Finalmente: este é um tempo de fazer sacrifícios, e o Parlamento estaria muito bem se desse o exemplo.
Entendo estas razões. Apesar de ter a minha própria opinião, é-me fácil acompanhar os pontos de vista diferentes.
Mas isso sou eu. Visto à distância, o espectáculo é o de um povo a transformar um momento simbólico importante numa ferrenha disputa clubística irracional, ainda mais acesa que uma questão de bola.

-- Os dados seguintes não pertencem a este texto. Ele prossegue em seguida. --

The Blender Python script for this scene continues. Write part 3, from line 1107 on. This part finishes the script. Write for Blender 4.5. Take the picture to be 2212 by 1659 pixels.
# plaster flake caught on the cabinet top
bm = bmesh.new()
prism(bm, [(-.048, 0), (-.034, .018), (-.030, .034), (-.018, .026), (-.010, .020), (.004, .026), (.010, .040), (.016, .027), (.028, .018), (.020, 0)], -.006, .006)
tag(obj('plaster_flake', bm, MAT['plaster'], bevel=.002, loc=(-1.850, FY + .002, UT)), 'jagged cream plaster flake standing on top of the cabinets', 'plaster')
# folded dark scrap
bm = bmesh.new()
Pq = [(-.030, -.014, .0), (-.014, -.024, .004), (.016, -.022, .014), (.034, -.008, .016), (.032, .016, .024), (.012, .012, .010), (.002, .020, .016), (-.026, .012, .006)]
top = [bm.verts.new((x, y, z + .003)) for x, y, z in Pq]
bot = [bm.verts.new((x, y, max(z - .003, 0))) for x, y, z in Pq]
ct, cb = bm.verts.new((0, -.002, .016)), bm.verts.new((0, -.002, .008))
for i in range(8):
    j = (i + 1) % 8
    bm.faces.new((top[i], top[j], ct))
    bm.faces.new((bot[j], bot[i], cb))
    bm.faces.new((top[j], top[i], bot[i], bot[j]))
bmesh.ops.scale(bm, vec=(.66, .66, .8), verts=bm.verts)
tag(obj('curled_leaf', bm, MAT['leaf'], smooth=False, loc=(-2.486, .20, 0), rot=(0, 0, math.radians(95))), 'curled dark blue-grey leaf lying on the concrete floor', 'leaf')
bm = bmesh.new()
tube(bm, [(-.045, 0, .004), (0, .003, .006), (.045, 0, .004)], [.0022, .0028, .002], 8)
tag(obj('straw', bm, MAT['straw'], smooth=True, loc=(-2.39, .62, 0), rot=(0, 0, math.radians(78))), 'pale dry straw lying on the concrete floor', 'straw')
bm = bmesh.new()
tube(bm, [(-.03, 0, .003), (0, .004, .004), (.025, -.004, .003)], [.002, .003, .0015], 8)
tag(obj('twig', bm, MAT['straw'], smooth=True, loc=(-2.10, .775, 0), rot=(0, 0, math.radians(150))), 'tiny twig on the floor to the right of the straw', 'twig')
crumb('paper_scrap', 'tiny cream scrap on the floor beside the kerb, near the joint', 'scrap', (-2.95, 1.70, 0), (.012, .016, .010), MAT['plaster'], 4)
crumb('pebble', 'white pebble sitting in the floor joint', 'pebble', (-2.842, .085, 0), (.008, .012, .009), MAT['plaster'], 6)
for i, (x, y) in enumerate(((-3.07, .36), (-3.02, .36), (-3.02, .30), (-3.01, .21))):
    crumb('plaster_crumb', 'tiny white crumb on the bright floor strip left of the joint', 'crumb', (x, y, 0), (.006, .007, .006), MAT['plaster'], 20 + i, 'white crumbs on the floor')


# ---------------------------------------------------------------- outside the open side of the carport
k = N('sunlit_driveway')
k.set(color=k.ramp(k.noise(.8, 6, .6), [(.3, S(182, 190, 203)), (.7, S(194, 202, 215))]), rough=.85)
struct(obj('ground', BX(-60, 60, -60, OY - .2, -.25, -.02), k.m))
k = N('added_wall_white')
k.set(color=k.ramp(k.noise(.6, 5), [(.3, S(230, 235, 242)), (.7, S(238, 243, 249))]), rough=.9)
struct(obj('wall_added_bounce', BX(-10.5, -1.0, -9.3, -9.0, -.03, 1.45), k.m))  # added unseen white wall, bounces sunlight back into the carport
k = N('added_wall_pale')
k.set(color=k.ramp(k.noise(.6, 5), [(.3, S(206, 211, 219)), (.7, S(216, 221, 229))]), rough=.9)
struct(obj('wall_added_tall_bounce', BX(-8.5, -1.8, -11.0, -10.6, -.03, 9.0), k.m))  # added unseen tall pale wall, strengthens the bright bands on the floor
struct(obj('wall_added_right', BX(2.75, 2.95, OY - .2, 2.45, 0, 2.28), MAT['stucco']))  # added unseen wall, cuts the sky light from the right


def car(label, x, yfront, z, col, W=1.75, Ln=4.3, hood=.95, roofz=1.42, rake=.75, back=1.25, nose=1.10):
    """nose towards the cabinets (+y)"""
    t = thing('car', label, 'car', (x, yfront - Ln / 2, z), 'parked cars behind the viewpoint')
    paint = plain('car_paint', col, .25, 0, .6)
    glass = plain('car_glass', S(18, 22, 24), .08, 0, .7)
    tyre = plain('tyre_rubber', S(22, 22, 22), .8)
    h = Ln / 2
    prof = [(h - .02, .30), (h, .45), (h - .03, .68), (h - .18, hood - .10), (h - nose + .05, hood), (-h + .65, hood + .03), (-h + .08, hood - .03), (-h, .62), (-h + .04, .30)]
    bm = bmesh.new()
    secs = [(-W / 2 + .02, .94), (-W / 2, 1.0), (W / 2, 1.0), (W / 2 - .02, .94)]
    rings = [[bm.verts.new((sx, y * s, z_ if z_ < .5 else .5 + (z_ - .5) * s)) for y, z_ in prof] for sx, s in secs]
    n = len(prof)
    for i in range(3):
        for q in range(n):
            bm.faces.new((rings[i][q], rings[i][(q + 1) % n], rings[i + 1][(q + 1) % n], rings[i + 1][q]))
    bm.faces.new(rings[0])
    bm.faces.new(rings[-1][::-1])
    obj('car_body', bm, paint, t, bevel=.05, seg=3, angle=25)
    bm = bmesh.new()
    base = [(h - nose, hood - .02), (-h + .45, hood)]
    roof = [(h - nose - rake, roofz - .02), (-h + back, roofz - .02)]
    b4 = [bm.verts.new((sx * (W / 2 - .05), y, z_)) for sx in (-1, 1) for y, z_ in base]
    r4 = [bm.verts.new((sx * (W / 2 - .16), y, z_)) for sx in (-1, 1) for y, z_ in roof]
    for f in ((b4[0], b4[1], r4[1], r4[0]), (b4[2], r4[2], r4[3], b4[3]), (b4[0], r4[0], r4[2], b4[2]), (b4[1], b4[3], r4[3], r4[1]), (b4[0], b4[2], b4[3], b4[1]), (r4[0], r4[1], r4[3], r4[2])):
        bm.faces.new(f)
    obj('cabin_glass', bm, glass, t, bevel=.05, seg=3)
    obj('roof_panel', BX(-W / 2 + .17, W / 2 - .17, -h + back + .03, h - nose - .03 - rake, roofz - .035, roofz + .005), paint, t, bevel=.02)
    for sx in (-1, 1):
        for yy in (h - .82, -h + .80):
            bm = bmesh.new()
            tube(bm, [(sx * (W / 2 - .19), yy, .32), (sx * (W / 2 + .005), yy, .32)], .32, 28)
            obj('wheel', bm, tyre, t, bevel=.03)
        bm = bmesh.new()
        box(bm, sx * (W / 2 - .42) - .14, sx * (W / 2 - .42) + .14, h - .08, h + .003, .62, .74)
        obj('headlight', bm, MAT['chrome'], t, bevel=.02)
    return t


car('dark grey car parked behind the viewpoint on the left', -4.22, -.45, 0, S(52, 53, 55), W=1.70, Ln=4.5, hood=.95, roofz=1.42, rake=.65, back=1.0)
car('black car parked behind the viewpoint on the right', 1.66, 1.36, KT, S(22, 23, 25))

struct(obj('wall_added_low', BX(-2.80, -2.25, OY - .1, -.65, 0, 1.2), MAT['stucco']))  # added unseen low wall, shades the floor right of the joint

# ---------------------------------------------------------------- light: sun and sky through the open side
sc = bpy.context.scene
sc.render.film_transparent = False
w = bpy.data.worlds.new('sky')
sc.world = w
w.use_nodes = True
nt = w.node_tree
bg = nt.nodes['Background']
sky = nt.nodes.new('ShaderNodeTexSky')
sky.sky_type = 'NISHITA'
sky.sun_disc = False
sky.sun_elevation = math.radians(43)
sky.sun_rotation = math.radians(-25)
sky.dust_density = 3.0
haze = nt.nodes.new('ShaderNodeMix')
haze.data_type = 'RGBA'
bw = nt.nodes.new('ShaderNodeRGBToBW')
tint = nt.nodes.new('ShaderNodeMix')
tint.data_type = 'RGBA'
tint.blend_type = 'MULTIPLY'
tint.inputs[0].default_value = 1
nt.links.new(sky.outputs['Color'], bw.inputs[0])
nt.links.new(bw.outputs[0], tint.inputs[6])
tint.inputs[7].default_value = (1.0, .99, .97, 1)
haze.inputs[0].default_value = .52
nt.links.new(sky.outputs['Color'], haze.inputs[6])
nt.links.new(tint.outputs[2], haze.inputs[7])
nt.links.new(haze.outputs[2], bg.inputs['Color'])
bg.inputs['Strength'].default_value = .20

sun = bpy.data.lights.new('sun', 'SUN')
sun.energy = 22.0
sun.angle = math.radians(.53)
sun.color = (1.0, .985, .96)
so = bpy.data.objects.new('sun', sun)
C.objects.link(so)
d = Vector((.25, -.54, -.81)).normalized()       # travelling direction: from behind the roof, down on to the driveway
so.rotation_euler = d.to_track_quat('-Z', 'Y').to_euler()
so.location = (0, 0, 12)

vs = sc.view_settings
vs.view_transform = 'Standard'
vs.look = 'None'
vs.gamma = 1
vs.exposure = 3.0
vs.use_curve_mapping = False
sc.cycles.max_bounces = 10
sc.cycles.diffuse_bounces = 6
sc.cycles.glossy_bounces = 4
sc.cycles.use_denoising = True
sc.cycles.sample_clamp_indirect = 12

Pergunto: a zaragata que por esta semana nos tem mantido excitadinhos é o efeito de terem apanhado demasiado sol na moleirinha, é o efeito do isolamento prolongado que começa a afectar até os mais pacientes, ou será o fruto de uma sábia manipulação para nos virar a todos uns contra os outros? Lembram-se de "A Zaragata", de Astérix? Estão conscientes de que as Democracias europeias estão a ser atacadas por forças que usam o debate público para construir e aprofundar trincheiras entre nós? Será que teríamos chegado tão longe nesta disputa sem as insinuações sobre "certos partidos pensarem que são os proprietários da Democracia", sobre "os deputados de m...", sobre a arrogância deste ou daquele político, sobre o carácter fascista de quem prefere que as celebrações este ano não se realizem nos moldes habituais?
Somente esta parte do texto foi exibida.